What you should do >> Your task is to restate the data word for word.

####################

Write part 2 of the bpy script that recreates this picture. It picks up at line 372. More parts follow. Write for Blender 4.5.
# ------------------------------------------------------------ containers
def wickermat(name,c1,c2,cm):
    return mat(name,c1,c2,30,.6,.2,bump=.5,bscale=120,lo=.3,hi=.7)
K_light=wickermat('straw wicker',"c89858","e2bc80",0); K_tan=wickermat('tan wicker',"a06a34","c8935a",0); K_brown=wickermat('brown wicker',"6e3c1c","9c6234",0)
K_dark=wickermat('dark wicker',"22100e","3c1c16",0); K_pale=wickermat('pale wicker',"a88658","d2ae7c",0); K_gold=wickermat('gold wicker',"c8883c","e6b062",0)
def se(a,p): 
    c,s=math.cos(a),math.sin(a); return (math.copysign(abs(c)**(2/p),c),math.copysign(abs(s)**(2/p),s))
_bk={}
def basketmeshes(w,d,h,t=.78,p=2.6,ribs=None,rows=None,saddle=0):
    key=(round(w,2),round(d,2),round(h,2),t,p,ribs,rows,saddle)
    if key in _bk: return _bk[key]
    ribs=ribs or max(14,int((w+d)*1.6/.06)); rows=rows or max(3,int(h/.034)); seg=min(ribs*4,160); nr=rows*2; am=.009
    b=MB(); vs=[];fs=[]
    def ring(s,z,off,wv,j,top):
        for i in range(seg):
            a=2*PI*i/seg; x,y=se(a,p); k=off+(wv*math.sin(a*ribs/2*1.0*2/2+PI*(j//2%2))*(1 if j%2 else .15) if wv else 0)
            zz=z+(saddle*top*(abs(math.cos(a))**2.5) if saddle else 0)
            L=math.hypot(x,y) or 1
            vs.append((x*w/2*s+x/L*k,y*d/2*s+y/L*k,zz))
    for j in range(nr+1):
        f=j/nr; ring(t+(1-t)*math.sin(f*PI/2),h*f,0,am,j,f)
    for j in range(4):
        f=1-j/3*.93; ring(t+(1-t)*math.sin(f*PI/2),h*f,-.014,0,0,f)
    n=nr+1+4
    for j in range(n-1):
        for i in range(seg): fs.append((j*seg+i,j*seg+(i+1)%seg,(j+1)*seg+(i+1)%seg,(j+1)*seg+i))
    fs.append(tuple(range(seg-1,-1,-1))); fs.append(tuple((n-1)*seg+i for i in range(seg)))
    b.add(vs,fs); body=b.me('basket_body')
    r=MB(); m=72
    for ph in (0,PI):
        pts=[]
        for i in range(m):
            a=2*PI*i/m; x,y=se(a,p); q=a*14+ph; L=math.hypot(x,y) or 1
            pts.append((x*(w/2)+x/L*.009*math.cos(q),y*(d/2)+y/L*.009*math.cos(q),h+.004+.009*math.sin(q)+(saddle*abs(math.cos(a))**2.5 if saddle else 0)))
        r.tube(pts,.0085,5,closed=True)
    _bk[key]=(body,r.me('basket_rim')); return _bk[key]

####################

The completed task >>
Write part 2 of the bpy script that recreates this picture. It picks up at line 372. More parts follow. Write for Blender 4.5.
# ------------------------------------------------------------ containers
def wickermat(name,c1,c2,cm):
    return mat(name,c1,c2,30,.6,.2,bump=.5,bscale=120,lo=.3,hi=.7)
K_light=wickermat('straw wicker',"c89858","e2bc80",0); K_tan=wickermat('tan wicker',"a06a34","c8935a",0); K_brown=wickermat('brown wicker',"6e3c1c","9c6234",0)
K_dark=wickermat('dark wicker',"22100e","3c1c16",0); K_pale=wickermat('pale wicker',"a88658","d2ae7c",0); K_gold=wickermat('gold wicker',"c8883c","e6b062",0)
def se(a,p): 
    c,s=math.cos(a),math.sin(a); return (math.copysign(abs(c)**(2/p),c),math.copysign(abs(s)**(2/p),s))
_bk={}
def basketmeshes(w,d,h,t=.78,p=2.6,ribs=None,rows=None,saddle=0):
    key=(round(w,2),round(d,2),round(h,2),t,p,ribs,rows,saddle)
    if key in _bk: return _bk[key]
    ribs=ribs or max(14,int((w+d)*1.6/.06)); rows=rows or max(3,int(h/.034)); seg=min(ribs*4,160); nr=rows*2; am=.009
    b=MB(); vs=[];fs=[]
    def ring(s,z,off,wv,j,top):
        for i in range(seg):
            a=2*PI*i/seg; x,y=se(a,p); k=off+(wv*math.sin(a*ribs/2*1.0*2/2+PI*(j//2%2))*(1 if j%2 else .15) if wv else 0)
            zz=z+(saddle*top*(abs(math.cos(a))**2.5) if saddle else 0)
            L=math.hypot(x,y) or 1
            vs.append((x*w/2*s+x/L*k,y*d/2*s+y/L*k,zz))
    for j in range(nr+1):
        f=j/nr; ring(t+(1-t)*math.sin(f*PI/2),h*f,0,am,j,f)
    for j in range(4):
        f=1-j/3*.93; ring(t+(1-t)*math.sin(f*PI/2),h*f,-.014,0,0,f)
    n=nr+1+4
    for j in range(n-1):
        for i in range(seg): fs.append((j*seg+i,j*seg+(i+1)%seg,(j+1)*seg+(i+1)%seg,(j+1)*seg+i))
    fs.append(tuple(range(seg-1,-1,-1))); fs.append(tuple((n-1)*seg+i for i in range(seg)))
    b.add(vs,fs); body=b.me('basket_body')
    r=MB(); m=72
    for ph in (0,PI):
        pts=[]
        for i in range(m):
            a=2*PI*i/m; x,y=se(a,p); q=a*14+ph; L=math.hypot(x,y) or 1
            pts.append((x*(w/2)+x/L*.009*math.cos(q),y*(d/2)+y/L*.009*math.cos(q),h+.004+.009*math.sin(q)+(saddle*abs(math.cos(a))**2.5 if saddle else 0)))
        r.tube(pts,.0085,5,closed=True)
    _bk[key]=(body,r.me('basket_rim')); return _bk[key]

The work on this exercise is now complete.